Political activist Yogendra Yadav on Tuesday brought to the Supreme Court two people who have been declared dead in the Special Intensive Revision (SIR) of the electoral roll in poll-bound Bihar.
Yadav, who formerly worked as a psephologist, addressed the Bench of Justices Surya Kant and Joymalya Bagchi in person and said that the names of these two people do not appear in the electoral rolls because they have been declared dead.
"Please see them. These are declared as dead. They don't appear. But they are alive...see them," Yadav told the Court during the hearing of a batch of petitions challenging the Bihar SIR, legal news website Bar and Bench reported.
Yadav is one of the petitioners in the case.
Senior Advocate Rakesh Dwivedi, appearing for the Election Commission of India, termed the submission a "drama". Justice Bagchi said that this may have been an inadvertent error.
"May have been an inadvertent error. Can be corrected. But your points are well taken," the judge said. Yadav, however, said that the SIR, by design, was leading to mass exclusion.
"Vast exclusion has already begun...exclusion is much more than 65 lakhs. This is not a failure of implementation of SIR, but because of the fact that wherever you implement SIR, the result will be the same," Yadav said.
Yadav also said that people have never been asked to submit their forms in a revision exercise in the country's history.
"If it was done in 2003, the other side should point it out," he said, adding that the SIR had not led to any additions. This was an exercise in intensive deletion, he claimed.
"What was special in 2003 was that SIR was done apart from the word 'intensive' being used. This is the first exercise in the history of the country where revision has taken place with zero additions. Zero additions."
Yadav called the entire process "dreadful" and said that the SIR was the largest exercise of disenfranchisement.

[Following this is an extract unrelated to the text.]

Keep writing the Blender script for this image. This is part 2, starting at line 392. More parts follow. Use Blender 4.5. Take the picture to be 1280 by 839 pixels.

"We also have confirmation that women have deleted more than men. 31 lakh women have been deleted...25 lakh men have been deleted," he added. Yadav also pointed to two people within the courtroom who were allegedly declared dead by the electoral authorities.
"The figure is bound to cross 1 crore. This is not an issue of revision. Please see them. These are declared as dead. They don't appear. But they are alive...see them," he said.
The Supreme Court, during the hearing, called the special intensive revision (SIR) row in poll-bound Bihar "largely a trust deficit issue” as the Election Commission of India (ECI) claimed roughly 6.5 crore people of the total 7.9 crore voting population didn't have to file any documents for them or their parents featured in the 2003 electoral roll.
During the hearing, a bench of Justices Surya Kant and Joymalya Bagchi remarked that it "largely appears to be a case of trust deficit, nothing else” as it questioned the petitioners challenging the Election Commission’s 24 June decision to conduct the SIR on the ground that it would disenfranchise one crore voters.
"If out of 7.9 crore voters, 7.24 crore voters responded to the SIR, it demolishesthe theory of one crore voters missing or disenfranchised," the bench told senior advocate Kapil Sibal, appearing for petitioner and RJD Member of Parliament Manoj Jha.
Sibal, during the hearing, said that while in one constituency, contrary to the poll panel's claims, 12 people declared dead were found alive, in another instance, alive persons were declared dead.
At the end of today's hearing, Justice Kant thanked Yadav for his assistance and ‘analysis’. The hearing will continue on Wednesday.